5.20.2011

Foodie Book Friday: The Various Flavors of Coffee

If one could sum up how a typical foodie feels about food and wine, I think a good word would be “passion,” and passion is what Anthony Capella’s novel The Various Flavors of Coffee is about. This, and the fact that coffee is at the center of everything that occurs in the story, is what makes this novel our choice for today’s Foodie Book Friday.

The central character is Robert Wallis, a struggling poet and man-about-town in turn-of-the-century London. A chance encounter at a café brings him much needed employment but also changes the entire course of his life. His new employer is Samuel Pinker - coffee distributor, entrepreneur, visionarynd father. Pinker’s passion is his business, and he wants to create a tasting guide for coffee that will help him buy and sell it more effectively. He thinks Wallis’s writing skills and distinguished tastes make him the man for the job.

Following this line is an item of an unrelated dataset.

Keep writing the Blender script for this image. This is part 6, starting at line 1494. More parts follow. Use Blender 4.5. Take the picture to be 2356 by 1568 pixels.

But this is only the beginning. A hesitant yet loyal relationship between Wallis and Pinker’s eldest, Emily, develops as they work on the tasting guide together. When Wallis is sent to Africa to oversee the development of a coffee plantation for Pinker, he is seduced into a passionate love affair by a defiant slave who changes his outlook on life and love. Upon his return to England, he finds it is not only he who has changed – Emily is in a dispassionate marriage to a government official, Pinker’s business ambitions have become much more grandiose, and the suffragist movement (Emily’s true passion) is in full swing.

Although it is tempting to focus only on the intriguing characters of this novel, the historical events happening behind the scenes are also enthralling. Capella offers up the tale of coffee – from plant to pour – which is interesting in itself. Yet he also teaches lessons in the economics of the industrial revolution, the abolitionist and early feminist movements, and the colonization of Africa, all the while showing how each of these affects not only those very characters but also the society at large.

Now, to the foodie part. This is the third of Capella’s novels to feature food, making him an appealing author for lovers of fiction and flavor alike. His descriptions of “the various flavors of coffee” and other foods are skillful and mouth-watering. As if brewing a cup of the title’s elixir, the author craftily blends story with history, violence with romance, sweetness with bitterness, all of which only serve to make the reader thirst for another. Grind some freshly roasted beans, make a big pot, and dig into this passion-filled novel.

1 comment:

Jessica said...

I have been considering reading a good book that centers around food and coffee. I like the sound of this one! Maybe I'll give it a shot =) Thanks for introducing.